• Written task
Determine which lines contain the word "scene", then copy those lines.

• Information supplied
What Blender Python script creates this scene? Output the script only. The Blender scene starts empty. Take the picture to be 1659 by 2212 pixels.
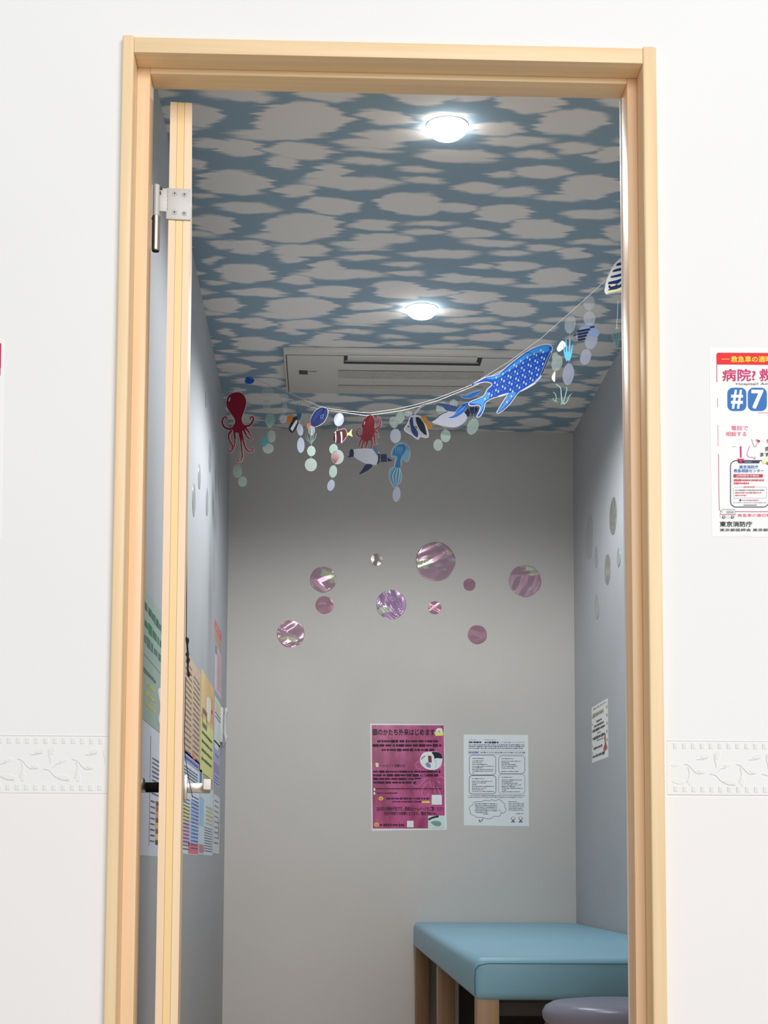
import bpy, bmesh, math, random
from mathutils import Vector, Matrix, geometry, noise as mnoise

random.seed(7)
SC = bpy.context.scene
COL = SC.collection

# ------------------------------------------------------------------ camera
F = 3400.0; PX, PY = 820.0, 1573.0; CH = 0.80
cam_y = Vector((700 - PX, -(1877 - PY), -F)).normalized()
cam_z = Vector((984 - PX, 36400 + PY, -F)); cam_z = (cam_z - cam_z.dot(cam_y) * cam_y).normalized()
cam_x = cam_y.cross(cam_z).normalized()
W2C = Matrix((cam_x, cam_y, cam_z)).transposed()          # world axes as columns, in camera space
C2W = W2C.transposed()
CAM = Vector((0, 0, CH))
cd = bpy.data.cameras.new('camera')
cd.sensor_fit = 'VERTICAL'; cd.sensor_height = 36.0; cd.sensor_width = 27.0
cd.lens = F / 2212 * 36.0
cd.shift_x = (829.5 - PX) / 2212; cd.shift_y = (PY - 1106) / 2212
cd.clip_start = 0.02
cam = bpy.data.objects.new('camera', cd); COL.objects.link(cam)
cam.matrix_world = Matrix.Translation(CAM) @ C2W.to_4x4()
SC.camera = cam

# ------------------------------------------------------------------ light
world = bpy.data.worlds.new('world'); SC.world = world; world.use_nodes = True
wb = world.node_tree.nodes['Background']
wb.inputs[0].default_value = (1.0, 1.0, 1.0, 1); wb.inputs[1].default_value = 0.34
def area(name, loc, size, sy, power, aim, color=(1, 1, 1)):
    l = bpy.data.lights.new(name, 'AREA'); l.shape = 'RECTANGLE'; l.size = size; l.size_y = sy; l.energy = power; l.color = color
    o = bpy.data.objects.new(name, l); COL.objects.link(o); o.location = loc
    o.rotation_euler = (Vector(aim) - Vector(loc)).to_track_quat('-Z', 'Y').to_euler()
    return o
area('waiting_room_ceiling_light', (1.5, -2.8, 3.1), 4.0, 2.4, 238, (0.3, 2.3, 1.1))
vs = SC.view_settings
SC.display_settings.display_device = 'sRGB'
vs.view_transform = 'Standard'; vs.look = 'None'; vs.exposure = 0.0; vs.gamma = 1.0; vs.use_curve_mapping = False
DOWNLIGHT_POWER = 41

# ------------------------------------------------------------------ projection helpers
def ray(x, y): return C2W @ Vector((x - PX, -(y - PY), -F))
def on_y(x, y, Y): d = ray(x, y); return CAM + d * (Y / d.y)
def on_x(x, y, X): d = ray(x, y); return CAM + d * (X / d.x)
def on_z(x, y, Z): d = ray(x, y); return CAM + d * ((Z - CH) / d.z)

# ------------------------------------------------------------------ key planes (metres)
YF = 2.345            # front of the casing
YW0, YW1 = 2.358, 2.436   # the wall round the doorway
YS = 2.393            # front of the door stop
YJ = 2.444            # back of the jamb
YB = 5.81             # back wall
XL, XR = -0.366, 0.930
ZC = 2.45

# ------------------------------------------------------------------ materials
def lin(c): return tuple(((v / 255 / 12.92) if v / 255 <= 0.04045 else ((v / 255 + 0.055) / 1.055) ** 2.4) for v in c)
_m = {}
def mat(name, rgb, rough=0.6, metal=0.0, spec=0.5, **kw):
    if name in _m: return _m[name]
    m = bpy.data.materials.new(name); m.use_nodes = True
    b = m.node_tree.nodes['Principled BSDF']
    b.inputs['Base Color'].default_value = (*rgb, 1); b.inputs['Roughness'].default_value = rough
    b.inputs['Metallic'].default_value = metal; b.inputs['Specular IOR Level'].default_value = spec
    for k, v in kw.items(): b.inputs[k.replace('_', ' ')].default_value = v
    m.diffuse_color = (*rgb, 1)
    _m[name] = m
    return m
def ink(c, illum=1.0, rough=0.55):
    a = tuple(min(0.92, v / illum) for v in lin(c))
    return mat('ink_%d_%d_%d_%d' % (*c, int(illum * 100)), a, rough, 0, 0.3)
def nd(m, t, **kw):
    n = m.node_tree.nodes.new(t)
    for k, v in kw.items(): setattr(n, k, v)
    return n
def lk(m, a, b): m.node_tree.links.new(a, b)
def noise_mat(name, rgb, rgb2, scale=(1, 1, 1), nscale=5, detail=4, rough=0.6, bump=0.0, bscale=200, lo=0.3, hi=0.7, spec=0.5, bdist=0.001):
    m = mat(name, rgb, rough, 0, spec); b = m.node_tree.nodes['Principled BSDF']
    tc = nd(m, 'ShaderNodeTexCoord'); mp = nd(m, 'ShaderNodeMapping'); mp.inputs['Scale'].default_value = scale
    lk(m, tc.outputs['Object'], mp.inputs[0])
    n = nd(m, 'ShaderNodeTexNoise'); n.inputs['Scale'].default_value = nscale; n.inputs['Detail'].default_value = detail
    lk(m, mp.outputs[0], n.inputs['Vector'])
    r = nd(m, 'ShaderNodeValToRGB'); r.color_ramp.elements[0].position = lo; r.color_ramp.elements[1].position = hi
    r.color_ramp.elements[0].color = (*rgb, 1); r.color_ramp.elements[1].color = (*rgb2, 1)
    lk(m, n.outputs[0], r.inputs[0]); lk(m, r.outputs[0], b.inputs['Base Color'])
    if bump:
        n2 = nd(m, 'ShaderNodeTexNoise'); n2.inputs['Scale'].default_value = bscale; n2.inputs['Detail'].default_value = 3
        lk(m, tc.outputs['Object'], n2.inputs['Vector'])
        bp = nd(m, 'ShaderNodeBump'); bp.inputs['Strength'].default_value = bump; bp.inputs['Distance'].default_value = bdist
        lk(m, n2.outputs[0], bp.inputs['Height']); lk(m, bp.outputs[0], b.inputs['Normal'])
    return m
def wood(name, a, b2, axis):
    s = {'x': (1.2, 40, 40), 'z': (40, 40, 1.2), 'y': (40, 1.2, 40)}[axis]
    return noise_mat(name, a, b2, s, 2.2, 6, 0.42, 0.08, 60, 0.25, 0.75, 0.4)

WOOD_A, WOOD_B = lin((238, 205, 160)), lin((249, 223, 180))
woodz = wood('pale_wood_vertical', WOOD_A, WOOD_B, 'z')
woodx = wood('pale_wood_horizontal', WOOD_A, WOOD_B, 'x')
lipz = wood('pale_wood_lipping', lin((247, 214, 178)), lin((252, 226, 192)), 'z')
corez = wood('yellow_wood_core', lin((248, 214, 150)), lin((252, 222, 164)), 'z')
legz = wood('brown_wood_leg', lin((156, 122, 92)), lin((176, 142, 108)), 'z')
white_wall = noise_mat('white_wallpaper', (0.875, 0.875, 0.875), (0.89, 0.89, 0.89), nscale=3, rough=0.9, bump=0.05, bscale=350, spec=0.1)
pink_wall = noise_mat('pale_pink_wallpaper', (0.90, 0.875, 0.87), (0.91, 0.885, 0.88), nscale=3, rough=0.9, bump=0.05, bscale=350, spec=0.1)
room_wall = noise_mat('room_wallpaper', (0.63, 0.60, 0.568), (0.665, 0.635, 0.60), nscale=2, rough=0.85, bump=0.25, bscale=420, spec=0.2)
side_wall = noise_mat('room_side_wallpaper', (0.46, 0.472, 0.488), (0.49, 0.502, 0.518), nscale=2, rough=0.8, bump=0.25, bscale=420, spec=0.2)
floor_m = noise_mat('brown_floor', (0.50, 0.34, 0.22), (0.58, 0.41, 0.28), (1, 12, 1), 4, 5, 0.4)
floor_w = noise_mat('pale_floor', (0.46, 0.44, 0.41), (0.52, 0.50, 0.47), (1, 8, 1), 4, 5, 0.45)
steel = mat('brushed_nickel', (0.62, 0.60, 0.57), 0.32, 1.0)
plate_m = mat('satin_hinge_plate', (0.60, 0.59, 0.56), 0.5, 0.1)
dark_m = mat('dark_plastic_and_shade', (0.012, 0.012, 0.013), 0.5)
ac_m = mat('ac_ivory_plastic', (0.70, 0.67, 0.62), 0.5)
blk = mat('black_cord', (0.008, 0.008, 0.009), 0.7)

# ------------------------------------------------------------------ mesh helpers
def tag(o, label=None, cat=None, group=None, kind=None):
    if label: o['label'] = label
    if cat: o['category'] = cat
    if group: o['group'] = group
    if kind: o['kind'] = kind
    return o
def empty(name, loc=(0, 0, 0), rz=0):
    o = bpy.data.objects.new(name, None); COL.objects.link(o); o.location = loc; o.rotation_euler = (0, 0, rz); o.empty_display_size = 0.05
    return o
class MB:
    """collects faces of several materials into one mesh"""
    def __init__(s): s.v = []; s.f = []; s.fm = []; s.mats = []; s.sm = []
    def mi(s, m):
        if m not in s.mats: s.mats.append(m)
        return s.mats.index(m)
    def add(s, verts, faces, m, smooth=False):
        b = len(s.v); s.v += [tuple(v) for v in verts]; k = s.mi(m)
        for f in faces: s.f.append([b + i for i in f]); s.fm.append(k); s.sm.append(smooth)
    def box(s, x0, x1, y0, y1, z0, z1, m):
        v = [(x, y, z) for x in (x0, x1) for y in (y0, y1) for z in (z0, z1)]
        s.add(v, [(0, 1, 3, 2), (4, 6, 7, 5), (0, 4, 5, 1), (2, 3, 7, 6), (0, 2, 6, 4), (1, 5, 7, 3)], m)
    def bm(s, bm, m, smooth=False):
        bm.verts.index_update()
        s.add([v.co for v in bm.verts], [[v.index for v in f.verts] for f in bm.faces], m, smooth); bm.free()
    def rbox(s, x0, x1, y0, y1, z0, z1, m, r=0.003, seg=2, smooth=True):
        bm = bmesh.new(); bmesh.ops.create_cube(bm, size=1)
        for v in bm.verts: v.co = Vector(((x0 + x1) / 2 + v.co.x * (x1 - x0), (y0 + y1) / 2 + v.co.y * (y1 - y0), (z0 + z1) / 2 + v.co.z * (z1 - z0)))
        bmesh.ops.bevel(bm, geom=bm.edges[:], offset=r, segments=seg, affect='EDGES', profile=0.5)
        s.bm(bm, m, smooth)
    def tube(s, pts, r, m, n=8, smooth=True):
        pts = [Vector(p) for p in pts]; rs = r if isinstance(r, (list, tuple)) else [r] * len(pts)
        V = []; Fs = []; up = Vector((0.3, 0.9, 0.31)).normalized()
        for i, p in enumerate(pts):
            t = (pts[min(i + 1, len(pts) - 1)] - pts[max(i - 1, 0)]).normalized()
            a = t.cross(up)
            if a.length < 1e-3: a = t.cross(Vector((1, 0, 0)))
            a.normalize(); b = t.cross(a)
            V += [p + (a * math.cos(2 * math.pi * k / n) + b * math.sin(2 * math.pi * k / n)) * rs[i] for k in range(n)]
        for i in range(len(pts) - 1):
            for k in range(n): Fs.append((i * n + k, i * n + (k + 1) % n, (i + 1) * n + (k + 1) % n, (i + 1) * n + k))
        Fs.append(list(range(n))[::-1]); Fs.append([(len(pts) - 1) * n + k for k in range(n)])
        s.add(V, Fs, m, smooth)
    def lathe(s, c, prof, m, n=40, axis='z', smooth=True):
        V = []; Fs = []
        for (r, h) in prof:
            for k in range(n):
                a = 2 * math.pi * k / n; x, y = r * math.cos(a), r * math.sin(a)
                d = {'z': (x, y, h), 'y': (x, h, y), 'x': (h, x, y)}[axis]
                V.append((c[0] + d[0], c[1] + d[1], c[2] + d[2]))
        for i in range(len(prof) - 1):
            for k in range(n): Fs.append((i * n + k, i * n + (k + 1) % n, (i + 1) * n + (k + 1) % n, (i + 1) * n + k))
        Fs.append(list(range(n))); Fs.append([(len(prof) - 1) * n + k for k in range(n)])
        s.add(V, Fs, m, smooth)
    def build(s, name, parent=None, loc=None):
        me = bpy.data.meshes.new(name)
        L = Vector(loc) if loc is not None else Vector((0, 0, 0))
        me.from_pydata([tuple(Vector(v) - L) for v in s.v], [], s.f)
        for m in s.mats: me.materials.append(m)
        me.polygons.foreach_set('material_index', s.fm); me.polygons.foreach_set('use_smooth', s.sm)
        me.validate(); me.update()
        bm = bmesh.new(); bm.from_mesh(me); bmesh.ops.recalc_face_normals(bm, faces=bm.faces[:]); bm.to_mesh(me); bm.free()
        if any(s.sm):
            try: me.set_sharp_from_angle(angle=math.radians(40))
            except Exception: pass
        o = bpy.data.objects.new(name, me); COL.objects.link(o)
        if parent is not None: o.parent = parent
        if loc is not None: o.location = L
        return o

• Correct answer
What Blender Python script creates this scene? Output the script only. The Blender scene starts empty. Take the picture to be 1659 by 2212 pixels.
SC = bpy.context.scene